I confess I knew nothing of Mel Powell, but this is another service obituary notices perform: they educate. I learn Powell was one of a small group whose influence "was to permeate the music of the next 50 years'. He was "one of the most broadly talented musicians of the century". And, indeed, he seems to have been. He was with Goodman for only five years. After the war he went to Hollywood but found "writing a glissando when the mouse ran up the clock" rather boring. And so, in a remarkable switch, he went to Yale, studied composition under Hindemith, became a full professor and was renowned for his mastery of 12-tone technique; his work was performed in concert halls around the world.

But it is the recent accounts of the life of a lesser, British musician, Syd Lawrence, also a devotee of swing music, that I have found the most enthralling. His great gift as a bandleader was in imitating the style of Miller. He seems to have taken his Miller pastiche to such a high level that the Miller family tried to sue him, unsuccessfully in the event.

His beginnings - born near Chester and playing a cornet in a brass band - chime with my own family background, although there the resemblance ends. After the war he got jobs in London, but he couldn't stand the South East. He returned to Chester and, finding no work as a musician, started selling vacuum cleaners. Then he got into the BBC Northern Dance Orchestra and he was under way again. He was never part of the jazz aristocracy; he learned everything from the gramophone records of famous performers. But he found a niche by creating an orchestra which satisfied nostalgia for the music of the 1940s just when rock'n'roll seemed about to obliterate everything that had gone before.

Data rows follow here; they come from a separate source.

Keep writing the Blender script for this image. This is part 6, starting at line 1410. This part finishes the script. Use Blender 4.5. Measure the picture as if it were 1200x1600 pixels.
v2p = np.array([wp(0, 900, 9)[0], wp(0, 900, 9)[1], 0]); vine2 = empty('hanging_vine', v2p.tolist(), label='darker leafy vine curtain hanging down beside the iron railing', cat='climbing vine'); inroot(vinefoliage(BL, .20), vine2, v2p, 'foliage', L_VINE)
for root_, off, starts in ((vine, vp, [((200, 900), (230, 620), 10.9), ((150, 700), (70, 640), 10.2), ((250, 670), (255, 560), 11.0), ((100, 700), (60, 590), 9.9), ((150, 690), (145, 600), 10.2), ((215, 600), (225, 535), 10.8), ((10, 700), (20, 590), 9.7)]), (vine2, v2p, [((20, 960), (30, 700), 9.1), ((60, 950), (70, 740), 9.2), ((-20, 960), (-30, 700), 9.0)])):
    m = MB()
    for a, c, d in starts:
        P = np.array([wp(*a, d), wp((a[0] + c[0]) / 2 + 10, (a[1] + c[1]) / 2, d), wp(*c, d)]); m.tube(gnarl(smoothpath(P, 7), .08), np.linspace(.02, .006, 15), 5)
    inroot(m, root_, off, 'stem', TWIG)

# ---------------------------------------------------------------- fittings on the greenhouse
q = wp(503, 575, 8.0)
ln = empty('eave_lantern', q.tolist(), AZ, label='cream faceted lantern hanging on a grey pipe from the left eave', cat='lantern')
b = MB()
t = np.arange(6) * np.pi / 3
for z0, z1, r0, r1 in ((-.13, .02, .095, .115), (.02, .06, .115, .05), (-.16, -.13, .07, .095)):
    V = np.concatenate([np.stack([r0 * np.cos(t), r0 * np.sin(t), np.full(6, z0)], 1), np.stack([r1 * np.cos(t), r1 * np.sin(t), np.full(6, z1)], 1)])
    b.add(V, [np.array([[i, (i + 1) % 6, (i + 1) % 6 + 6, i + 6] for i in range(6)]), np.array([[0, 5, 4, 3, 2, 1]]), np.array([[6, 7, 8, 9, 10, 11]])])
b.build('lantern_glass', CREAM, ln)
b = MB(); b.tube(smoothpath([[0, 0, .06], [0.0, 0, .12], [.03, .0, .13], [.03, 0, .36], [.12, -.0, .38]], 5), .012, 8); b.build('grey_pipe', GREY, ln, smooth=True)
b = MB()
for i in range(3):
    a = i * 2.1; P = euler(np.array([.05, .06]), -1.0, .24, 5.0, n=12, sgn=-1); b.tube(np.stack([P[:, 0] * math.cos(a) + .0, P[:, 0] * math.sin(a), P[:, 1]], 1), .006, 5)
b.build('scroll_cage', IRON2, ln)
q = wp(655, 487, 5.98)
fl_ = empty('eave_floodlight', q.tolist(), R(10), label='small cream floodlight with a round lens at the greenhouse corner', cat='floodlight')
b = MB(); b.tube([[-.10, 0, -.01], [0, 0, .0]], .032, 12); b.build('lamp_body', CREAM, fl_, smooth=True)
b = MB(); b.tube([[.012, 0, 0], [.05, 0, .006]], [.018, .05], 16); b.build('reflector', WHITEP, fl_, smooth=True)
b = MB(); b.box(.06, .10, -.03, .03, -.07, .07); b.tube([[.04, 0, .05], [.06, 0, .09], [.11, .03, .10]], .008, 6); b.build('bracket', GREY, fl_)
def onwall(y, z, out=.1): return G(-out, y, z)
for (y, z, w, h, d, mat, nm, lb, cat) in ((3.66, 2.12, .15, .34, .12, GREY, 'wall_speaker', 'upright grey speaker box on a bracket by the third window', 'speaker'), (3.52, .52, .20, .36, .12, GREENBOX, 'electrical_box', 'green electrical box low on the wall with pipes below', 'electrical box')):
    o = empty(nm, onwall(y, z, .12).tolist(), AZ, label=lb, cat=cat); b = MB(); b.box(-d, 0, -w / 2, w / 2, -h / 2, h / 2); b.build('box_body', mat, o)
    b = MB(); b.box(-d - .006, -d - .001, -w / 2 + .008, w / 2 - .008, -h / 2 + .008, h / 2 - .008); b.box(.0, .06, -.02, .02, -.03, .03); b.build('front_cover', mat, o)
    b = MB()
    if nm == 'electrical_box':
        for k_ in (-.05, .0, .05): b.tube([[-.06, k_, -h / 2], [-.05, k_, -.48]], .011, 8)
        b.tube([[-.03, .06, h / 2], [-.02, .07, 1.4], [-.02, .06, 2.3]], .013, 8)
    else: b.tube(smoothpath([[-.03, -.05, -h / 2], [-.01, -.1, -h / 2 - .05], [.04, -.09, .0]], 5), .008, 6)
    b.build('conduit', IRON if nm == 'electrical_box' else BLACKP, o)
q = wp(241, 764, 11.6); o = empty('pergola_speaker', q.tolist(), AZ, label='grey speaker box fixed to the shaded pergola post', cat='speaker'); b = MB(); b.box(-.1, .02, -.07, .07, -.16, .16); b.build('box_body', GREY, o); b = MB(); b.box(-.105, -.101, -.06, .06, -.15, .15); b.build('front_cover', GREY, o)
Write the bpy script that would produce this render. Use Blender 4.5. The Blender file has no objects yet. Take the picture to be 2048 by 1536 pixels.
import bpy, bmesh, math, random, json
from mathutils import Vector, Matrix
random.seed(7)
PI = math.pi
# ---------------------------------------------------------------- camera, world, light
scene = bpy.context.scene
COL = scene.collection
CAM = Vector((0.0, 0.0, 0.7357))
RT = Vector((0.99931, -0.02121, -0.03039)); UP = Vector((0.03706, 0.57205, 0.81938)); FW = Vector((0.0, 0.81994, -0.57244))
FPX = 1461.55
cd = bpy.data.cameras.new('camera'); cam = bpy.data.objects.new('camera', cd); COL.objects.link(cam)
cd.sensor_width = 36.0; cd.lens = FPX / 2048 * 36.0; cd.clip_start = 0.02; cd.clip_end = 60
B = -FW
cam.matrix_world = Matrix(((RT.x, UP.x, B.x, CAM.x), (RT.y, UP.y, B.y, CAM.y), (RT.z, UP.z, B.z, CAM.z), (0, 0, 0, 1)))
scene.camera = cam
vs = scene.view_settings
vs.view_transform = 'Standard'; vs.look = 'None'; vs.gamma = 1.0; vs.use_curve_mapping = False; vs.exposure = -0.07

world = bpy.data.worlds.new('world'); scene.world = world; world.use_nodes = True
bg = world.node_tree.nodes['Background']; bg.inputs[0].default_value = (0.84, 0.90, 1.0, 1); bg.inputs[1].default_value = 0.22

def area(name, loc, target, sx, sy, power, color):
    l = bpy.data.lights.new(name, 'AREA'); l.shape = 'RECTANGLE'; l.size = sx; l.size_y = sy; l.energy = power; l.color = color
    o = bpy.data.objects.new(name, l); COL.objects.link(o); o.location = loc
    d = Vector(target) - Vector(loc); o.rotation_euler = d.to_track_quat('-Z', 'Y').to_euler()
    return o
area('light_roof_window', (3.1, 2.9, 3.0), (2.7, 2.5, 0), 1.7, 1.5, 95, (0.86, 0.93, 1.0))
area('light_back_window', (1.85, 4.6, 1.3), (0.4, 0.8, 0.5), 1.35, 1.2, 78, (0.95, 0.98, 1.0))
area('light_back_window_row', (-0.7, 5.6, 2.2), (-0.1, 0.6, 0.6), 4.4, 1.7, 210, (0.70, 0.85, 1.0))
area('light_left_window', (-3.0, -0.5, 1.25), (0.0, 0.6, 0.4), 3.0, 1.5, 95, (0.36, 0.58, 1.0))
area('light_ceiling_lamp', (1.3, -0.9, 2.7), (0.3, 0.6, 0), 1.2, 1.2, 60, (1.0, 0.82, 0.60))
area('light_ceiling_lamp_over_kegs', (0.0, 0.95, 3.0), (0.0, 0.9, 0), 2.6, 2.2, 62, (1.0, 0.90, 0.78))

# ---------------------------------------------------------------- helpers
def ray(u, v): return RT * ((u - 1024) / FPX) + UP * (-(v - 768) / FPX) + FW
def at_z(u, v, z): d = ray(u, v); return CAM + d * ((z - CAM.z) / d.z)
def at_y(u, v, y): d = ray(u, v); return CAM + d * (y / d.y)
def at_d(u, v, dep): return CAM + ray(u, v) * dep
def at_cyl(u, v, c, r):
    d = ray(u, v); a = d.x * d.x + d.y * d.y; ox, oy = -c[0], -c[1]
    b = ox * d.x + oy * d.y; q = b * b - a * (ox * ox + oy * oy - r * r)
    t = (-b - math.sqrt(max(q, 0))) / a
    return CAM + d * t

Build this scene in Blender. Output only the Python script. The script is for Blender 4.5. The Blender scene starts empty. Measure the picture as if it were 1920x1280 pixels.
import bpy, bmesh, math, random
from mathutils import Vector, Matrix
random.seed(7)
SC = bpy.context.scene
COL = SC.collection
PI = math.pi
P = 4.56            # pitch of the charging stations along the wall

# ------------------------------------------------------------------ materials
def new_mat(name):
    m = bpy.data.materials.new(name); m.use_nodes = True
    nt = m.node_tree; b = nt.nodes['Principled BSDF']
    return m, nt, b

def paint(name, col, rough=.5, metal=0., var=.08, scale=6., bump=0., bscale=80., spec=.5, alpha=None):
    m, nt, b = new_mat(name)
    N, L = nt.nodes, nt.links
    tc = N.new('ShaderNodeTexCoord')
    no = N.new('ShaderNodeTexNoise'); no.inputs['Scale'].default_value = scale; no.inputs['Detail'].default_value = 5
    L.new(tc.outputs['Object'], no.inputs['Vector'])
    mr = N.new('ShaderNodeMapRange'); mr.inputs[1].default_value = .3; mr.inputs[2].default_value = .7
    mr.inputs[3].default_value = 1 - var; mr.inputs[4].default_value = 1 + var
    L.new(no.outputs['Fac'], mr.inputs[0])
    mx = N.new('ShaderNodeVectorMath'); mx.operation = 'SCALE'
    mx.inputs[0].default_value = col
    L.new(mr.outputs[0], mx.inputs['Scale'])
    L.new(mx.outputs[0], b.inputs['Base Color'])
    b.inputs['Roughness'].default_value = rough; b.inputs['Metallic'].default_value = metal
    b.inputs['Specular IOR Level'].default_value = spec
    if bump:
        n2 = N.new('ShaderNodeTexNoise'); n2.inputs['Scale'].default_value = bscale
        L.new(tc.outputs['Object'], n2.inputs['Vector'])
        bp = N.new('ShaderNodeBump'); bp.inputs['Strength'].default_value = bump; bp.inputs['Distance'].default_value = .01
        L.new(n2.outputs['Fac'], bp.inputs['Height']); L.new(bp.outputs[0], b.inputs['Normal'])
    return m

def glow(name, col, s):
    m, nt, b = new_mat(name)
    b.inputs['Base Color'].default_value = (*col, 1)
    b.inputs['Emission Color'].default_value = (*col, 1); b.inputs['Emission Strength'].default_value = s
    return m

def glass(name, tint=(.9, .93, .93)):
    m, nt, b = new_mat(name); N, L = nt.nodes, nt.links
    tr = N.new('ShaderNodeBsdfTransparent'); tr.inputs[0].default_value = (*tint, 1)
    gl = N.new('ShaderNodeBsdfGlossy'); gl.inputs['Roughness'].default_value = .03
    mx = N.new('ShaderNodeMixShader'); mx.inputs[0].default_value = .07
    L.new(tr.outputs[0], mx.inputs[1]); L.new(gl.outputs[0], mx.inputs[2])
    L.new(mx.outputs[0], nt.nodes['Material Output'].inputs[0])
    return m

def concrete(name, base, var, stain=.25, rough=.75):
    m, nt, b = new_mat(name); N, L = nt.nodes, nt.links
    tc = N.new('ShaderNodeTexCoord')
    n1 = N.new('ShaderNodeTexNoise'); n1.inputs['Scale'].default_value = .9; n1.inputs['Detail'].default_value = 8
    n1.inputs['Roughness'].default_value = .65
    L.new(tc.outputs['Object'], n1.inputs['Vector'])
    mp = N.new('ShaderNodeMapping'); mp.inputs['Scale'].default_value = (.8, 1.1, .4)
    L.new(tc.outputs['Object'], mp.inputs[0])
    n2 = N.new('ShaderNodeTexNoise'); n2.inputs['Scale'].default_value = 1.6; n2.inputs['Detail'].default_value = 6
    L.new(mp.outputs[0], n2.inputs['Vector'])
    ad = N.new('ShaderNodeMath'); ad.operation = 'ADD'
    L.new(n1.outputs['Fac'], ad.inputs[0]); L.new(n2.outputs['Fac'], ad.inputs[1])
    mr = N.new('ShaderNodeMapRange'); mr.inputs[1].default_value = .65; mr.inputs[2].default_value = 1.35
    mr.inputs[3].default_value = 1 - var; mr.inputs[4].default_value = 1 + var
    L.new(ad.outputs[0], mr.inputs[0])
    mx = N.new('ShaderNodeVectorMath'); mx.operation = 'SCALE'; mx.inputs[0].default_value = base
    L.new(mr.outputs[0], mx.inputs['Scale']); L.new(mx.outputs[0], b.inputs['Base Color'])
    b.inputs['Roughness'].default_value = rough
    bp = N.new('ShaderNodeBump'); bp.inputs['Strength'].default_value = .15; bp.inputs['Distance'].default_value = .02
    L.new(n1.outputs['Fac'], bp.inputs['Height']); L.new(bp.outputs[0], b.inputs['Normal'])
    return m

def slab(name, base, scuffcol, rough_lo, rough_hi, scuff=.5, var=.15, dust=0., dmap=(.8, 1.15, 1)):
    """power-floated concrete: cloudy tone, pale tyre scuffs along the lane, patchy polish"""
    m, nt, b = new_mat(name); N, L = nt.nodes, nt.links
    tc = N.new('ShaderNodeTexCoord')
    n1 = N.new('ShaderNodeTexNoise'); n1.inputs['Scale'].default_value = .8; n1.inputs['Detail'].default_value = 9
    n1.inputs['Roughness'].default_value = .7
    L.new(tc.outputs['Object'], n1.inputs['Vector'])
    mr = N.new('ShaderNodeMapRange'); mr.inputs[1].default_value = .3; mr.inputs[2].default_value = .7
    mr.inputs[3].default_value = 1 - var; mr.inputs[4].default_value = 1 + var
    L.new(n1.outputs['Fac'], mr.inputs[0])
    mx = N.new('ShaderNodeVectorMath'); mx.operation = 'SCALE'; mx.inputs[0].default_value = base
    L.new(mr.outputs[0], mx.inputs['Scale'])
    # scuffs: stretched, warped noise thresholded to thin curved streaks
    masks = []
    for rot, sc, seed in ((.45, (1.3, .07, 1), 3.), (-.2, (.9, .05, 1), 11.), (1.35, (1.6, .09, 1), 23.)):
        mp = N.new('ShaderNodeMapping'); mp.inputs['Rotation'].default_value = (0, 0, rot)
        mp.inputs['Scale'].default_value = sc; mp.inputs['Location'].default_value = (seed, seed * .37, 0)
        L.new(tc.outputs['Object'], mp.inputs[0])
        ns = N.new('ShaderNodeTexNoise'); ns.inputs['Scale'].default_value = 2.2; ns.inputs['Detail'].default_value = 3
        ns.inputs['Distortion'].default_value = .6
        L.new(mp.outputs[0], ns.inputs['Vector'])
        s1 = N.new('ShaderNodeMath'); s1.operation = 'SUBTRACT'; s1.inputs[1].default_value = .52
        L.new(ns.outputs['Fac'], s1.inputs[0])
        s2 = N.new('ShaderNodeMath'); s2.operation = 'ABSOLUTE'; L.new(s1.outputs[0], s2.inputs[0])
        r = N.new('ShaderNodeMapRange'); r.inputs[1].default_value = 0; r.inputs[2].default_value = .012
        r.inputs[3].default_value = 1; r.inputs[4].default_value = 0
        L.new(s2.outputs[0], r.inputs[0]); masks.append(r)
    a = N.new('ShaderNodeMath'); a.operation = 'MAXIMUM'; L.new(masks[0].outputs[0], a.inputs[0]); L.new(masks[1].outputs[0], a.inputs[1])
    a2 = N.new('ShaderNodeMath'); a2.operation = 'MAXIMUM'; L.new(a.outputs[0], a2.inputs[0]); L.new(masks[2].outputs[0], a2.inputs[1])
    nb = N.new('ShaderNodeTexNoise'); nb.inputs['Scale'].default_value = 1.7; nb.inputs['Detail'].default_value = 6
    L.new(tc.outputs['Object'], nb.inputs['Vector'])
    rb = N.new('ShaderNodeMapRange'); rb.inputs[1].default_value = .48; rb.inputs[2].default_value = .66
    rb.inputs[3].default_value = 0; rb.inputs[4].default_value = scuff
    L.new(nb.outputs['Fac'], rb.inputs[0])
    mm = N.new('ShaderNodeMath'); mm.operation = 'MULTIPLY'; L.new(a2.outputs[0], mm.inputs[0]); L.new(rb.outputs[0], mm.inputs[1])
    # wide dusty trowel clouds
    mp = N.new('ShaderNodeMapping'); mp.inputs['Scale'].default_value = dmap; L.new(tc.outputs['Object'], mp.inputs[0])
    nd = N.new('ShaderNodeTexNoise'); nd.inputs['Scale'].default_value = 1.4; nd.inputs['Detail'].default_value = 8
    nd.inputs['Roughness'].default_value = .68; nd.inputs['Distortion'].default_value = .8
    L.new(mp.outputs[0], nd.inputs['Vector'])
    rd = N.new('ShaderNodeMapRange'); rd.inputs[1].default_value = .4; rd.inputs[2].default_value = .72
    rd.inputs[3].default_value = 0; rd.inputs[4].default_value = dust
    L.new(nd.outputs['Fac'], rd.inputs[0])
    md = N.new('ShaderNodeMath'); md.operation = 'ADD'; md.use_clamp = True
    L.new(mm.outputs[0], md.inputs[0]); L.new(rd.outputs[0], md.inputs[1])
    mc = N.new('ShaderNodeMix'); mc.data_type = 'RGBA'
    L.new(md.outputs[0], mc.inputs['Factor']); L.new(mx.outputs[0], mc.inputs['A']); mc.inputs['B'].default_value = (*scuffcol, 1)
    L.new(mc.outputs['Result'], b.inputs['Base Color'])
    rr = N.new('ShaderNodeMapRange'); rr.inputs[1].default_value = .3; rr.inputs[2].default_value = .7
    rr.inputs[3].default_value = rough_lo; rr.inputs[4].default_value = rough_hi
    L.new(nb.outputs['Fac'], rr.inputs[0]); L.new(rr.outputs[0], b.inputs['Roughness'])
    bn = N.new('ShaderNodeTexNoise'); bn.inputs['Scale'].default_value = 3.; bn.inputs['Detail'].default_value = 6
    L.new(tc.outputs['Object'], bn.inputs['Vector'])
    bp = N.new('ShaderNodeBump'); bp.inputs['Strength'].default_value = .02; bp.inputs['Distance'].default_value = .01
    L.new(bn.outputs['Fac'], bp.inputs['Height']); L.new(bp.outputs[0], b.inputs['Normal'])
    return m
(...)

Reading obituaries shows what is possible. In the past two weeks you could have learned what it was like to have started out as the child of Armenian parents living in London. Or to have suddenly found yourself at war. (I ask myself: would I have acquitted myself so well?) Musicians, we learn, can switch genres successfully. And even a life devoted to copying a past master - perhaps painting nothing but Constable-style landscapes - can bring pleasure to a lot of people.